• [SHORT EXERCISE]: Skip the pictures and repeat each line of the data exactly.
□ □ □
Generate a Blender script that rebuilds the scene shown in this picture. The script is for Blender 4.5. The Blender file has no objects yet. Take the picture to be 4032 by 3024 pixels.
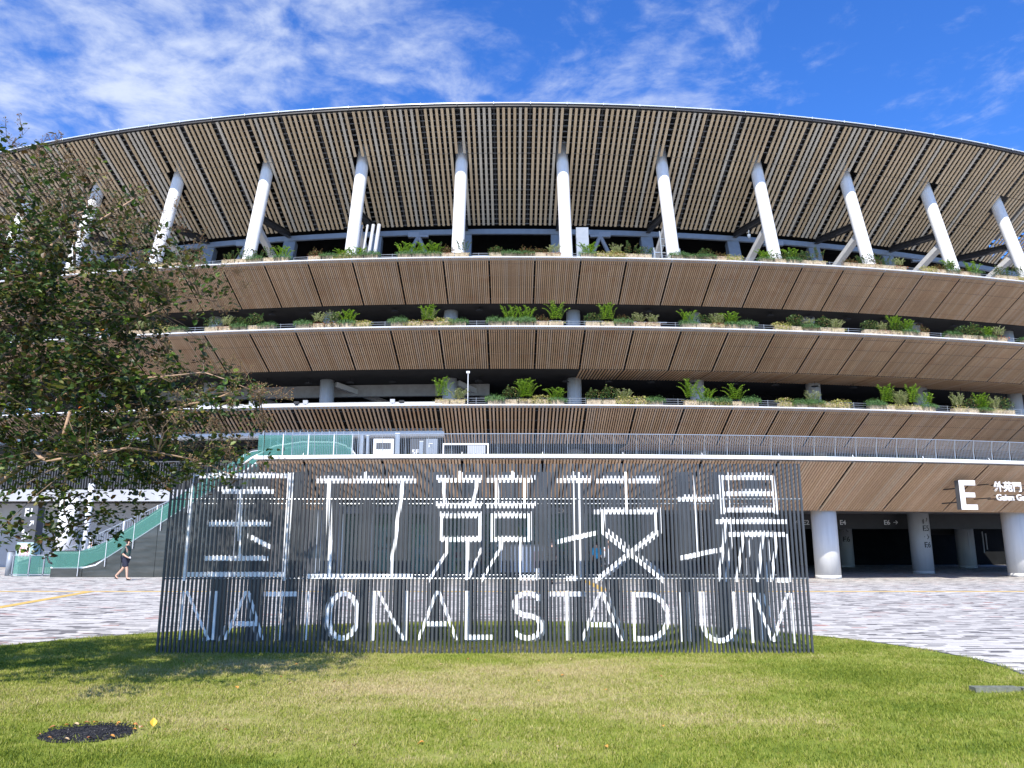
import bpy, math, random
from mathutils import Matrix, Vector
import mathutils.noise as mnoise
R = math.radians
rnd = random.Random(7)
sc = bpy.context.scene
COL = sc.collection

# ------------------------------------------------------------------ camera
cam = bpy.data.cameras.new('camera')
cam.sensor_width = 36.0
cam.lens = 27.04
cam.clip_start = 0.05
cam.clip_end = 5000
camo = bpy.data.objects.new('camera', cam)
COL.objects.link(camo)
camo.location = (0, 0, 1.5)
camo.rotation_euler = (R(90 + 11.8), 0, 0)
sc.camera = camo

# ------------------------------------------------------------------ light
SUN_EL, SUN_LEFT = 47.0, 14.0          # the sun stands behind the camera, a little to the left
to_sun = Vector((-math.sin(R(SUN_LEFT)) * math.cos(R(SUN_EL)), -math.cos(R(SUN_LEFT)) * math.cos(R(SUN_EL)), math.sin(R(SUN_EL))))
sun = bpy.data.lights.new('sun', 'SUN')
sun.energy = 5.0
sun.angle = R(0.5)
sun.color = (1.0, 0.94, 0.85)
suno = bpy.data.objects.new('sun', sun)
COL.objects.link(suno)
suno.rotation_euler = to_sun.to_track_quat('Z', 'Y').to_euler()

sc.view_settings.view_transform = 'Standard'
sc.view_settings.look = 'None'
sc.view_settings.exposure = 0.52
sc.view_settings.gamma = 1.0
sc.view_settings.use_curve_mapping = False

world = bpy.data.worlds.new('World')
sc.world = world
world.use_nodes = True
nt = world.node_tree
nt.nodes.clear()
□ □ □
• [EXERCISE ANSWER]:
Generate a Blender script that rebuilds the scene shown in this picture. The script is for Blender 4.5. The Blender file has no objects yet. Take the picture to be 4032 by 3024 pixels.
import bpy, math, random
from mathutils import Matrix, Vector
import mathutils.noise as mnoise
R = math.radians
rnd = random.Random(7)
sc = bpy.context.scene
COL = sc.collection

# ------------------------------------------------------------------ camera
cam = bpy.data.cameras.new('camera')
cam.sensor_width = 36.0
cam.lens = 27.04
cam.clip_start = 0.05
cam.clip_end = 5000
camo = bpy.data.objects.new('camera', cam)
COL.objects.link(camo)
camo.location = (0, 0, 1.5)
camo.rotation_euler = (R(90 + 11.8), 0, 0)
sc.camera = camo

# ------------------------------------------------------------------ light
SUN_EL, SUN_LEFT = 47.0, 14.0          # the sun stands behind the camera, a little to the left
to_sun = Vector((-math.sin(R(SUN_LEFT)) * math.cos(R(SUN_EL)), -math.cos(R(SUN_LEFT)) * math.cos(R(SUN_EL)), math.sin(R(SUN_EL))))
sun = bpy.data.lights.new('sun', 'SUN')
sun.energy = 5.0
sun.angle = R(0.5)
sun.color = (1.0, 0.94, 0.85)
suno = bpy.data.objects.new('sun', sun)
COL.objects.link(suno)
suno.rotation_euler = to_sun.to_track_quat('Z', 'Y').to_euler()

sc.view_settings.view_transform = 'Standard'
sc.view_settings.look = 'None'
sc.view_settings.exposure = 0.52
sc.view_settings.gamma = 1.0
sc.view_settings.use_curve_mapping = False

world = bpy.data.worlds.new('World')
sc.world = world
world.use_nodes = True
nt = world.node_tree
nt.nodes.clear()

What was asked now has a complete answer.